I’m going to go back in time now, to your “Play it Strange” record. There seemed to be a lot of love songs, like “Summer of Love,” “Until the End of Time,” which makes me wonder if this was a time when you were perhaps falling in love? Then you also have songs like “I’m a Thief”…

Actually, I don’t hear… “Until the End of Time,” that one I could see, but, “Summer of Love” is not really a love song, it’s like: “Clarissa come with me, it’s the summer of love.”

Then the next verse is like: “Melissa come with me, It’s the summer of love.”

And then: “Nothing could trouble me, it’s the summer of love.”

Then: “Bathe our black bodies in the governor’s blood”… I wouldn’t call that a love song. “Until the End of Time” is very dark and like minor key; it deals with the idea of like, “Until you die too,” suggesting that the protagonist is already dead. I think I have the kind of relationship I have with love songs, I don’t just want to spit it out there, like onto a Hallmark card, or like a pretty napkin and have it be what it is. I would like to have people hear it and say, “That’s a love song or that’s a really dark fucking song,” and have it not be mutually exclusive, you know, so… I feel like I’ve fallen in love a few times in my life, and… I feel like it’s possible to fall in love every day with something, you know, as long as your heart is open to it. So I think, from the beginning of my songwriting career, I’ve dealt primarily with those universal issues: love, death, loss, friendship.

The only sound that could wake you up at night was the howling and the braying of the coyotes, a pack of them, all of a sudden cackling and just maniacally screaming, and that would wake you up at like 3 in the morning and you would be like, “Holy shit, there’s like fucking 50 coyotes outside my window right now.

What about “Imaginary Friends”?

That was one of the first songs we ever wrote. I don’t even know, I don’t even know how to play that one anymore.

I always hope you’ll play it.

We’ve kind of run through all the songs, the older songs. It’s like, you get sick of playing them, then you don’t want to play them anymore.

So, how do you decide on your set list?

We all sit down and, whatever we’re excited about playing, which, right now is our newest stuff you know.

Has any author or book in particular influenced you creatively?

More than anything, I’d say Crime and Punishment because there’s such a conflicted personality in that… There’s never a straight answer, people are always torn between good and evil… Every decision you make matters to yourself or someone else you know.
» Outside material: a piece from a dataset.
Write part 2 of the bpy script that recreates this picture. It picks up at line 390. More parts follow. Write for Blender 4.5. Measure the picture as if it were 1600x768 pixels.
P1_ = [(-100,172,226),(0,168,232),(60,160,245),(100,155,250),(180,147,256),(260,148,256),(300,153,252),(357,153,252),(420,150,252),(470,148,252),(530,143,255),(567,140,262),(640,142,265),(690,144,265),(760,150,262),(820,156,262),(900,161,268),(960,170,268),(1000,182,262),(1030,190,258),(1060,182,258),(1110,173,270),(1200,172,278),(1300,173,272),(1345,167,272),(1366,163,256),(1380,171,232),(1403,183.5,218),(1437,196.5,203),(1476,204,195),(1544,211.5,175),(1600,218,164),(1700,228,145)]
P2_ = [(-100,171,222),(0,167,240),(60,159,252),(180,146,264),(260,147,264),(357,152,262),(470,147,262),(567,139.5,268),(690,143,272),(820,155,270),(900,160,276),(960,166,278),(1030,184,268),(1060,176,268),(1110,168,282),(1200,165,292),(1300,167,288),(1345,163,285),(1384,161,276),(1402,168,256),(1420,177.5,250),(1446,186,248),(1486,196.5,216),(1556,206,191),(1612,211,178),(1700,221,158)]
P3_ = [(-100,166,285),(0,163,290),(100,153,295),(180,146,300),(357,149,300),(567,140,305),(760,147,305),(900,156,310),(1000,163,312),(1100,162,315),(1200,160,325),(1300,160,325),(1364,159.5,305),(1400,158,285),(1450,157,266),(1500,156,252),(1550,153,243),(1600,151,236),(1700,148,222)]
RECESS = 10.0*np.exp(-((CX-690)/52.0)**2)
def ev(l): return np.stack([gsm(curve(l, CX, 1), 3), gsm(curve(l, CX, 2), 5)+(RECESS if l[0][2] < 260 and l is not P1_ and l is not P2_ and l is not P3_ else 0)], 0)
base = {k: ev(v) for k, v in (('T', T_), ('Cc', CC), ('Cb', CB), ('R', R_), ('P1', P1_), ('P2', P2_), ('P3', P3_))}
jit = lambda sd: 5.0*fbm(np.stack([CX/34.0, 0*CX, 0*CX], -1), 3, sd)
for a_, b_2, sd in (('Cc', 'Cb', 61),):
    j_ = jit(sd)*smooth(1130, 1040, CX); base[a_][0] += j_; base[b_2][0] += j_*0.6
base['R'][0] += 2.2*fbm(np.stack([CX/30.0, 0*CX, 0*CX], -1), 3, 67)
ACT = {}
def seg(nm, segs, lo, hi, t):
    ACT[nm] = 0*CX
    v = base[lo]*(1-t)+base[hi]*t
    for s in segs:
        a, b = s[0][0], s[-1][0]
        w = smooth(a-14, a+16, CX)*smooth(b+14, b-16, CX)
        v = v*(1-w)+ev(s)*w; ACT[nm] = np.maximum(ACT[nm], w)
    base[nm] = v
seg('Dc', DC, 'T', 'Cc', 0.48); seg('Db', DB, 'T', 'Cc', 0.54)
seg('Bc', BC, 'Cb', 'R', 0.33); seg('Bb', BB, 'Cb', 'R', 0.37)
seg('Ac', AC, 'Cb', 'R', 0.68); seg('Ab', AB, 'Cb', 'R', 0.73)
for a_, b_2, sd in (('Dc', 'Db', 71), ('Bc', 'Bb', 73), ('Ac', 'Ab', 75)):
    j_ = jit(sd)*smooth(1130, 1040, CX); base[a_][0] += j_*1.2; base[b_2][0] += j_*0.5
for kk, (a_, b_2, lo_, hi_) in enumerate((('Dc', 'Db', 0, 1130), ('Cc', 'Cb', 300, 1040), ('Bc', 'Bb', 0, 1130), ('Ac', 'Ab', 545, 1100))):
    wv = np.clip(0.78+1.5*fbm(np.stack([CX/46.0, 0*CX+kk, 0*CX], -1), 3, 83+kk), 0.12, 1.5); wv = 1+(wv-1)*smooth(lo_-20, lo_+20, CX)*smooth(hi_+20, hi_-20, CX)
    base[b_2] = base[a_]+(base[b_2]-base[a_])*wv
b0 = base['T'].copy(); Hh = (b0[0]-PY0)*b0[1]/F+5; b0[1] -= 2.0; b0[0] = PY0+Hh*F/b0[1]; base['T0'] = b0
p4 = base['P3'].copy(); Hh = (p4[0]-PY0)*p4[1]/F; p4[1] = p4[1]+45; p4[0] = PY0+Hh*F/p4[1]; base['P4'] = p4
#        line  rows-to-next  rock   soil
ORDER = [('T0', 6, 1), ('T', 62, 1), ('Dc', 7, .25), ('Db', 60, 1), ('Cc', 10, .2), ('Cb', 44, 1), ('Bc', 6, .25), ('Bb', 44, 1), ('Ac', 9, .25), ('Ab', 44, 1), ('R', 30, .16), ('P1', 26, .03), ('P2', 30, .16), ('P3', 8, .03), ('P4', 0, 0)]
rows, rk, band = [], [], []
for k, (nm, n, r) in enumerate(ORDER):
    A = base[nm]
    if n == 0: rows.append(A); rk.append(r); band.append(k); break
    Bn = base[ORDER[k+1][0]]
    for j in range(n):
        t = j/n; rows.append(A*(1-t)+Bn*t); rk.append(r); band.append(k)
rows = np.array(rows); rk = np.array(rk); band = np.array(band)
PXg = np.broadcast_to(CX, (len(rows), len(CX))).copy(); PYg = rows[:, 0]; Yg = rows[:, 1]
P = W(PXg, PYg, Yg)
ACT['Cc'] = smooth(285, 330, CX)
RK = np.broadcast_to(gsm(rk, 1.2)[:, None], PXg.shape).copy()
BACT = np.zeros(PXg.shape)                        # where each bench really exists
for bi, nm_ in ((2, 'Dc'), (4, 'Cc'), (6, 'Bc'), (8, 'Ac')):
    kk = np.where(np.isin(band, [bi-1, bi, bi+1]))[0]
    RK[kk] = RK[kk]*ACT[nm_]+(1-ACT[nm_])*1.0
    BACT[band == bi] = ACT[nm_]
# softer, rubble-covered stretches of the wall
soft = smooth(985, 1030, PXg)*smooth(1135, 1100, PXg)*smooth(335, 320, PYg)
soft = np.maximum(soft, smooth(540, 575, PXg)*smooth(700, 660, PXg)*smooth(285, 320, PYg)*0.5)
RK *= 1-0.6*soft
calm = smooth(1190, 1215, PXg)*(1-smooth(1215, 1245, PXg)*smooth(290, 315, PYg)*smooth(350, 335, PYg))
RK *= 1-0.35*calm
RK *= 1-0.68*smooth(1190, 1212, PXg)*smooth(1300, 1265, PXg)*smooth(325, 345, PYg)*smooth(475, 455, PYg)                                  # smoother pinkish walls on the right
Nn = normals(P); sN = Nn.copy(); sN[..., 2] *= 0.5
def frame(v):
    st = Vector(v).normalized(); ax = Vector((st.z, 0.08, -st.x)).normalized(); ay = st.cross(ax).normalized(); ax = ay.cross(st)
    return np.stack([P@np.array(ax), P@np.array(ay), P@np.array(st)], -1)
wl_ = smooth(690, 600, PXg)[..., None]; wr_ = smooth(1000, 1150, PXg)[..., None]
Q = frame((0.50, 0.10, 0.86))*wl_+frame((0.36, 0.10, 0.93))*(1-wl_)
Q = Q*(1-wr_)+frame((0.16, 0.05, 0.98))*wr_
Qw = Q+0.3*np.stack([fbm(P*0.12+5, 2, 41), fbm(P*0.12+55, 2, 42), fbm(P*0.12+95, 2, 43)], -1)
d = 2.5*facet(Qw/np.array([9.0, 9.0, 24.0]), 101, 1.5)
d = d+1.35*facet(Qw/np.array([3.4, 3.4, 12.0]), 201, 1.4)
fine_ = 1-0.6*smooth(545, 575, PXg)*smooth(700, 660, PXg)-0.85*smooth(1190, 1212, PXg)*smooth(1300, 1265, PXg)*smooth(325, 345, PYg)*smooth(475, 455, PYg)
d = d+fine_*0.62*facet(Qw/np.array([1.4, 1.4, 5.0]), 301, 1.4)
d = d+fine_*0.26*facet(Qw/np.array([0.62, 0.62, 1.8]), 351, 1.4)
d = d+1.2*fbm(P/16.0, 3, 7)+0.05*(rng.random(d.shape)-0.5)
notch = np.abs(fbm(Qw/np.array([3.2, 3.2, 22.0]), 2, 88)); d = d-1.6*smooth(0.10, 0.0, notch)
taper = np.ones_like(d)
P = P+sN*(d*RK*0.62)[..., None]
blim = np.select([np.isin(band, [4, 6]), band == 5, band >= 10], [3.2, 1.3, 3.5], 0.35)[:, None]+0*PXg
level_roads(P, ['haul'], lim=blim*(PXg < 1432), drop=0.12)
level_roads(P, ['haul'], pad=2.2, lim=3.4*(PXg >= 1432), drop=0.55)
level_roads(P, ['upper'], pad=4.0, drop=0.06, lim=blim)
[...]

I’ve tried to play it close to the vest, honestly.

Do you ever watch TV shows?

Funny story: The last TV show I watched was Breaking Bad, watched the entire thing, and last night, flying in from L.A., Gustavo was on our plane. You know, the guy who played Gus Frey? The owner of the chicken joint?

No way!

Yeah, he was on our airplane, and it’s like, I usually don’t get that stoked about celebrities. I’m just like, “Ah, that’s cool,” but you know that was a really cool celebrity sighting. Especially [because] I had just watched to show a couple months ago, and I went down there saying that’s the best TV slow that’s ever been on TV, better than a lot of movies. So for me to see him sitting there being all friendly with all the passengers, I was just like, that’s like the coldest dude ever, you know? It’s like, you know his job is being super-nice to people and being polite out in front, but secretly he was just cold, so yeah, that was cool.